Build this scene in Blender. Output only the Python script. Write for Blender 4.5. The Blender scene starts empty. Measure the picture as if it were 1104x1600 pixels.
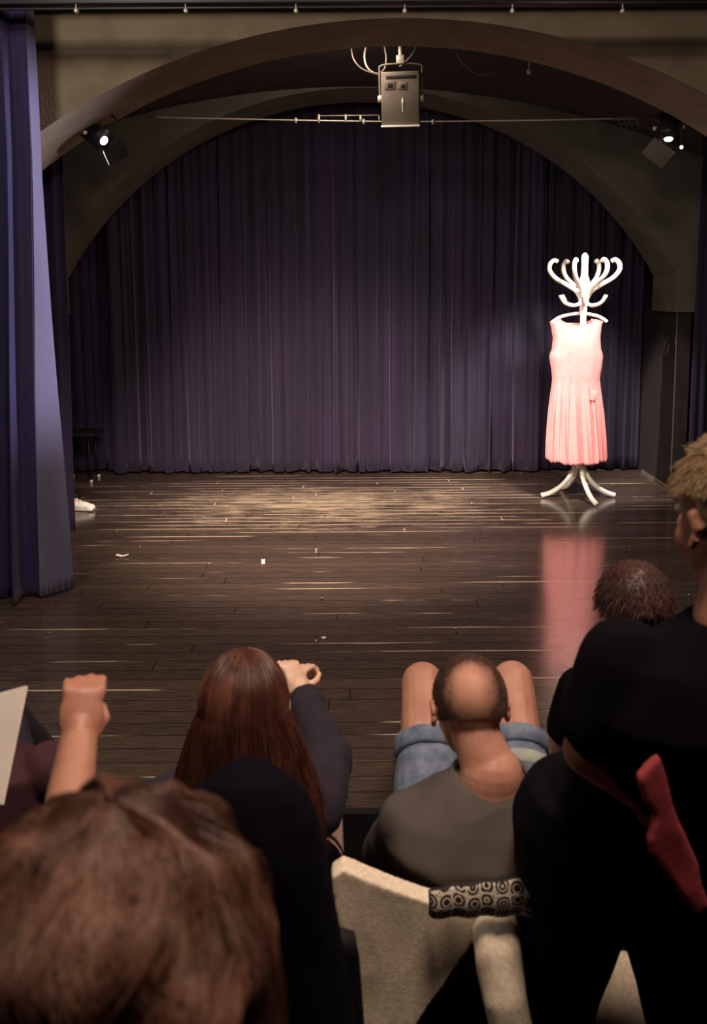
import bpy, bmesh, math, random
import numpy as np
from mathutils import Vector, Matrix, Euler, noise
R = math.radians
rnd = random.Random(7)
SC = bpy.context.scene
COL = SC.collection

# ------------------------------------------------------------------ camera
F, PX, PY, CAMH = 1400.0, 552.0, 630.0, 1.6
cd = bpy.data.cameras.new('camera')
cd.sensor_fit = 'VERTICAL'; cd.sensor_height = 36; cd.sensor_width = 36 * 1104 / 1600
cd.lens = F / 1600 * 36
cd.shift_y = -(800 - PY) / 1600
cd.clip_start = 0.05
cd.dof.use_dof = True; cd.dof.focus_distance = 5.5; cd.dof.aperture_fstop = 5.0
cam = bpy.data.objects.new('camera', cd); COL.objects.link(cam)
cam.location = (0, 0, CAMH); cam.rotation_euler = (R(82.5), R(0.35), 0)
SC.camera = cam
CM = cam.rotation_euler.to_matrix()

def P(px, py, Y=None, Z=None, zc=None):
    """point of the place seen at a photo pixel, on the plane Y or Z, or at depth zc"""
    d = CM @ Vector(((px - PX) / F, (PY - py) / F, -1))
    if Y is not None: t = Y / d.y
    elif Z is not None: t = (Z - CAMH) / d.z
    else: t = zc
    return Vector((0, 0, CAMH)) + d * t

# ------------------------------------------------------------------ world, exposure, lights
w = bpy.data.worlds.new('world'); SC.world = w; w.use_nodes = True
w.node_tree.nodes['Background'].inputs[0].default_value = (0.55, 0.45, 0.42, 1)
w.node_tree.nodes['Background'].inputs[1].default_value = 0.03
vs = SC.view_settings
vs.view_transform = 'Standard'; vs.look = 'None'; vs.gamma = 1; vs.exposure = 0.0
vs.use_curve_mapping = False

def light(kind, name, loc, target, energy, color, size=0.1, spot=40, blend=0.5, size_y=None):
    l = bpy.data.lights.new(name, kind); l.energy = energy; l.color = color
    if kind == 'AREA':
        l.shape = 'RECTANGLE'; l.size = size; l.size_y = size_y or size
    else: l.shadow_soft_size = size
    if kind == 'SPOT': l.spot_size = R(spot); l.spot_blend = blend
    o = bpy.data.objects.new(name, l); COL.objects.link(o)
    o.location = loc
    o.rotation_euler = (Vector(target) - Vector(loc)).to_track_quat('-Z', 'Y').to_euler()
    return o
RACK = Vector((1.70, 6.62, 0))
light('SPOT', 'dress_spot_left', (-1.50, 5.22, 2.36), (1.72, 6.6, 0.80), 880, (1, .88, .78), .05, 20, .5)
light('SPOT', 'dress_spot_right', (1.84, 5.62, 2.36), (1.70, 6.6, 1.15), 330, (1, .88, .78), .12, 52, .6)
light('SPOT', 'fill_spot_on_dress', (0.9, 1.9, 3.15), (1.70, 6.62, 1.15), 200, (1, .87, .76), .2, 19, .8)  # unseen spot added to brighten the hooks and front of the dress
light('SPOT', 'fill_spot_on_stage', (-0.5, 2.4, 3.2), (-0.15, 6.45, -0.1), 1750, (1, .80, .63), .15, 50, 1.0)  # out-of-view key spot, added to brighten the worn planks and backdrop
light('AREA', 'stage_fill', (-0.1, 5.55, 3.04), (-0.1, 6.6, 0.0), 14, (1, .80, .66), .5)  # added fill with no visible fixture, lifts the rear arch and cables
light('AREA', 'hall_lamp_left', (-1.7, 1.8, 3.35), (-1.3, 4.4, 2.4), 42, (1, .90, .76), .5)
light('AREA', 'hall_lamp', (0.25, 0.9, 3.3), (0.1, 1.7, 0.4), 62, (1, .76, .60), .5)
light('SPOT', 'shoe_fill_spot', (1.5, 5.55, 2.5), (-1.82, 6.30, .05), 420, (1, .92, .85), .05, 9, .6)  # extra narrow spot, added only to brighten the white shoe
light('AREA', 'right_fill', (1.3, 2.5, 3.2), (.7, 1.9, 0.2), 22, (1, .76, .62), .4)  # fill added for the standing figure, cushion and beige sleeve
light('SPOT', 'curtain_edge_fill', (2.3, 4.62, 2.4), (-1.75, 4.5, 1.75), 1000, (.86, .82, 1.0), .05, 31, .7)  # off-frame light added to brighten the left curtain's leading edge

# ------------------------------------------------------------------ materials
def lin(c):
    return tuple(((v / 255) / 12.92 if v / 255 <= .04045 else ((v / 255 + .055) / 1.055) ** 2.4) for v in c[:3]) + (1,)
def mat(name, c, rough=.7, c2=None, scale=20, stretch=(1, 1, 1), bump=0, metal=0, bscale=None, emit=0, sheen=0, spec=.5, detail=4, sss=0):
    m = bpy.data.materials.new(name); m.use_nodes = True
    nt = m.node_tree; N = nt.nodes; L = nt.links
    b = N['Principled BSDF']
    b.inputs['Base Color'].default_value = lin(c); b.inputs['Roughness'].default_value = rough
    b.inputs['Metallic'].default_value = metal; b.inputs['Specular IOR Level'].default_value = spec
    if sheen: b.inputs['Sheen Weight'].default_value = sheen; b.inputs['Sheen Roughness'].default_value = .4; b.inputs['Sheen Tint'].default_value = (.78, .66, .95, 1)
    if emit:
        b.inputs['Emission Color'].default_value = lin(c); b.inputs['Emission Strength'].default_value = emit
    if c2 or bump:
        tc = N.new('ShaderNodeTexCoord'); mp = N.new('ShaderNodeMapping'); mp.inputs['Scale'].default_value = stretch
        L.new(tc.outputs['Object'], mp.inputs[0])
        nz = N.new('ShaderNodeTexNoise'); nz.inputs['Scale'].default_value = scale; nz.inputs['Detail'].default_value = detail
        L.new(mp.outputs[0], nz.inputs[0])
        if c2:
            cr = N.new('ShaderNodeValToRGB')
            cr.color_ramp.elements[0].position = .35; cr.color_ramp.elements[1].position = .65
            cr.color_ramp.elements[0].color = lin(c); cr.color_ramp.elements[1].color = lin(c2)
            L.new(nz.outputs[0], cr.inputs[0]); L.new(cr.outputs[0], b.inputs['Base Color'])
        if bump:
            n2 = nz
            if bscale:
                n2 = N.new('ShaderNodeTexNoise'); n2.inputs['Scale'].default_value = bscale; L.new(mp.outputs[0], n2.inputs[0])
            bp = N.new('ShaderNodeBump'); bp.inputs['Strength'].default_value = bump; bp.inputs['Distance'].default_value = .01
            L.new(n2.outputs[0], bp.inputs['Height']); L.new(bp.outputs[0], b.inputs['Normal'])
    return m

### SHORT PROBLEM
Without the pictures, please reproduce each line of the listing above exactly, from the first one through the line bearing "COL = SC.collection".

### TASK ANSWER
Build this scene in Blender. Output only the Python script. Write for Blender 4.5. The Blender scene starts empty. Measure the picture as if it were 1104x1600 pixels.
import bpy, bmesh, math, random
import numpy as np
from mathutils import Vector, Matrix, Euler, noise
R = math.radians
rnd = random.Random(7)
SC = bpy.context.scene
COL = SC.collection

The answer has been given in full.